Mais alors que la révision du
régime légal de responsabilité des hébergeurs et la mise en place d'un régime
de responsabilité des moteurs de recherche étaient très attendues, la
Commission Lescure prône un status quo,
en comptant sur la seule bonne volonté des intermédiaires techniques. Elle vise
en effet à dynamiser l'autorégulation des intermédiaires techniques, au moyen
de chartes de bonnes pratiques.
En d'autres termes, la Commission
Lescure a ressorti les bonnes vieilles marmites, puisque plusieurs chartes en
la matière ont déjà été signées il y a quelques années, notamment celle conclue
en 2007 entre Microsoft, NBC Universal, MySpace, Dailymotion, CBS et Fox, afin
de mettre en place des mesures de filtrage. On sait que ce genre d'initiative
produit généralement assez peu d'effets en pratique.
Dans ce contexte peu audacieux,
la mesure qui retiendra l'attention et suscitera la controverse sera
certainement la proposition visant à créer une nouvelle taxe portant sur les
terminaux d'accès à internet (ordinateurs, smartphones, tablettes). L'idée
consiste à compenser le préjudice des ayants-droit résultant des actes de
piratage par un nouveau prélèvement, qui rappelle fortement la rémunération
pour copie privée, sur laquelle il serait d'ailleurs adossé. Il est très peu
probable, contrairement à ce qu'imagine le rapport, que les fabricants de ces
terminaux prennent cette rémunération à leur charge. Les tablettes et
smartphones, déjà plus chers en France qu'ailleurs, risquent donc de devenir de
moins en moins accessibles.
Pour les juristes, certaines
mesures prônées par la Commission créeront le débat, comme la modernisation des
exceptions au droit d'auteur, dont le but consisterait notamment à favoriser la
création d'œuvres dérivées sous la notion d'"œuvres
transformatives" (sic). En somme, si cette nouvelle exception devait être adoptée, il ne serait plus nécessaire de solliciter l'autorisation des
différents ayants-droit pour pouvoir créer des remixes ou des mash-ups,
ce qui risque de faire grincer des dents si cette exception n'est pas
strictement limitée à des fins non commerciales.

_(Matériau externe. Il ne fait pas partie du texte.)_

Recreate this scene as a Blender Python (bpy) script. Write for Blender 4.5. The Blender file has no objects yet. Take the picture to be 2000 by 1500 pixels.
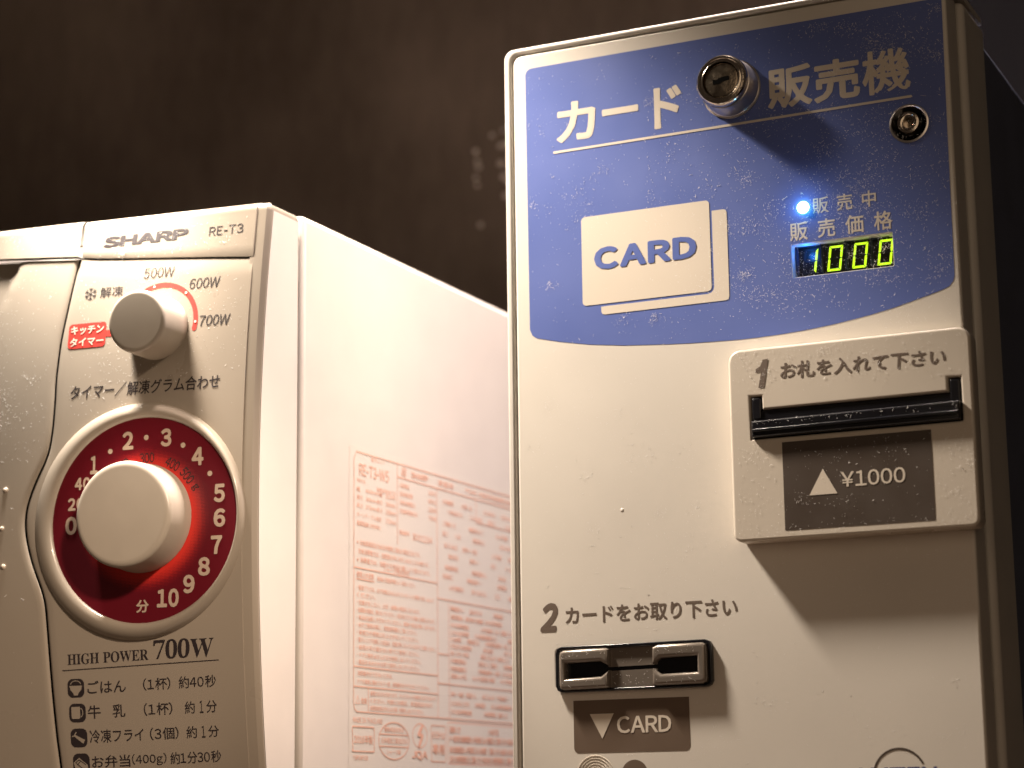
import bpy, bmesh, math, random
from mathutils import Vector, Matrix

scene = bpy.context.scene
COL = scene.collection
MM = 0.001

# ---------------------------------------------------------------- frame of reference
# All lengths are millimetres: x to the right along both fronts, y away from the viewer,
# z up.  (0, 0, 0) is the eye point; the card machine's door lies in the plane y = 800.
SCALE = 1.0          # drawing scale of the thing being built
def W(x, y, z):
    return Vector((x * SCALE * MM, (y * SCALE - 800.0) * MM, z * SCALE * MM))

# ---------------------------------------------------------------- camera
cam_data = bpy.data.cameras.new('camera')
cam = bpy.data.objects.new('camera', cam_data)
COL.objects.link(cam)
R0 = Vector((0.90521171, 0.42477099, -0.01270267))
D0 = Vector((-0.0948596, 0.17283354, -0.98037249))
F0 = Vector((-0.41423835, 0.88864963, 0.19674455))
mat3 = Matrix((R0, -D0, -F0)).transposed()
cam.matrix_world = Matrix.Translation(W(0, 0, 0)) @ mat3.to_4x4()
cam_data.sensor_width = 36.0
cam_data.lens = 36.0 * 4185.73 / 2000.0
cam_data.clip_start = 0.05
cam_data.clip_end = 60.0
cam_data.dof.use_dof = True
cam_data.dof.focus_distance = 0.86
cam_data.dof.aperture_fstop = 8.6
scene.camera = cam

# ---------------------------------------------------------------- world and lamps
world = bpy.data.worlds.new('World')
scene.world = world
world.use_nodes = True
bg = world.node_tree.nodes['Background']
bg.inputs[0].default_value = (1.0, 0.70, 0.50, 1)
bg.inputs[1].default_value = 0.03

def lamp(name, kind, pos, power, colour, radius, target=None, angle=None, blend=0.5):
    d = bpy.data.lights.new(name, kind)
    d.energy = power
    d.color = colour
    if kind == 'AREA':
        d.shape = 'DISK'
        d.size = radius
    else:
        d.shadow_soft_size = radius
    if kind == 'SPOT':
        d.spot_size = angle
        d.spot_blend = blend
    o = bpy.data.objects.new(name, d)
    COL.objects.link(o)
    o.location = W(*pos)
    if target:
        o.rotation_euler = (W(*target) - W(*pos)).to_track_quat('-Z', 'Y').to_euler()
    return o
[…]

Par ailleurs, des propositions
qui seront moins commentées mais non dénuées d'intérêt portent sur les droits
des photographes en ligne, malheureusement limitées à l'adoption d'un code de
bonne conduite (encore) pour restreindre l'usage de la mention "DR" ("Droits réservés")

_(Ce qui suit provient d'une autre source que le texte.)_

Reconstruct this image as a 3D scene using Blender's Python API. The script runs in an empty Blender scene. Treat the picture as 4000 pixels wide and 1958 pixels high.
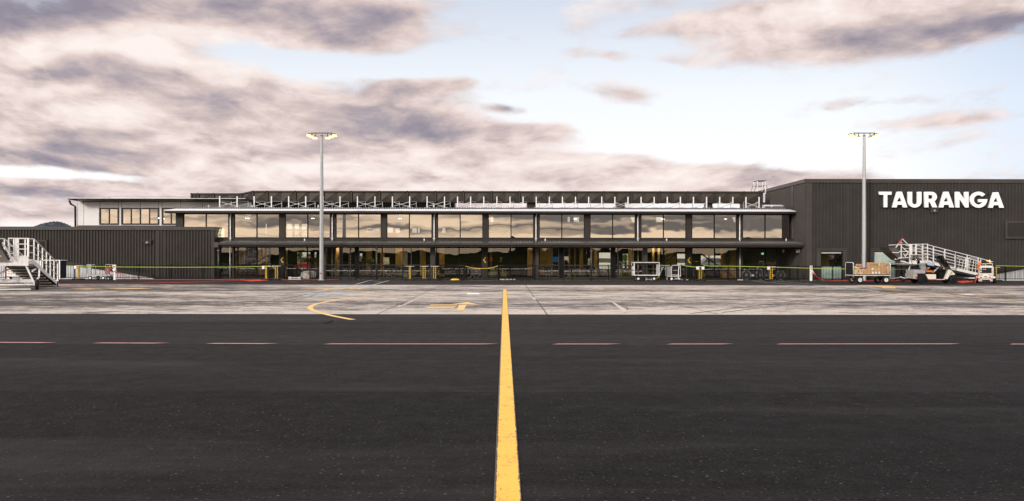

et la création d'un statut de producteur de spectacles vivants qui
bénéficierait du droit d'autoriser la captation des spectacles et jouirait
parallèlement d'un droit à rémunération spécifique. Sur le même plan, la
Commission soulève à nouveau l'idée d'une gestion collective de la musique en
ligne, déjà envisagée dans le rapport Création & Internet de 2010 à la suite des travaux de la Commission Zelnik.
Pour le reste, le rapport prône
de manière très attendue le renforcement de l'offre légale, une nouvelle
réduction de la chronologie des médias, un alignement de la TVA sur les œuvres
culturelles numériques sur le taux réduit applicable aux œuvres culturelles classiques,
ainsi qu'une refonte de la rémunération pour copie privée afin de l'adapter aux
nouveaux usages.
En conclusion, si le travail de la Commission Lescure a visiblement été monumental, comme en témoigne la taille du rapport, on peut regretter que les propositions se limitent – pour l'essentiel – à de vieilles recettes : taxer davantage pour permettre le financement de l'industrie culturelle, prôner l'autorégulation, encourager la réflexion. Tout ça pour ça.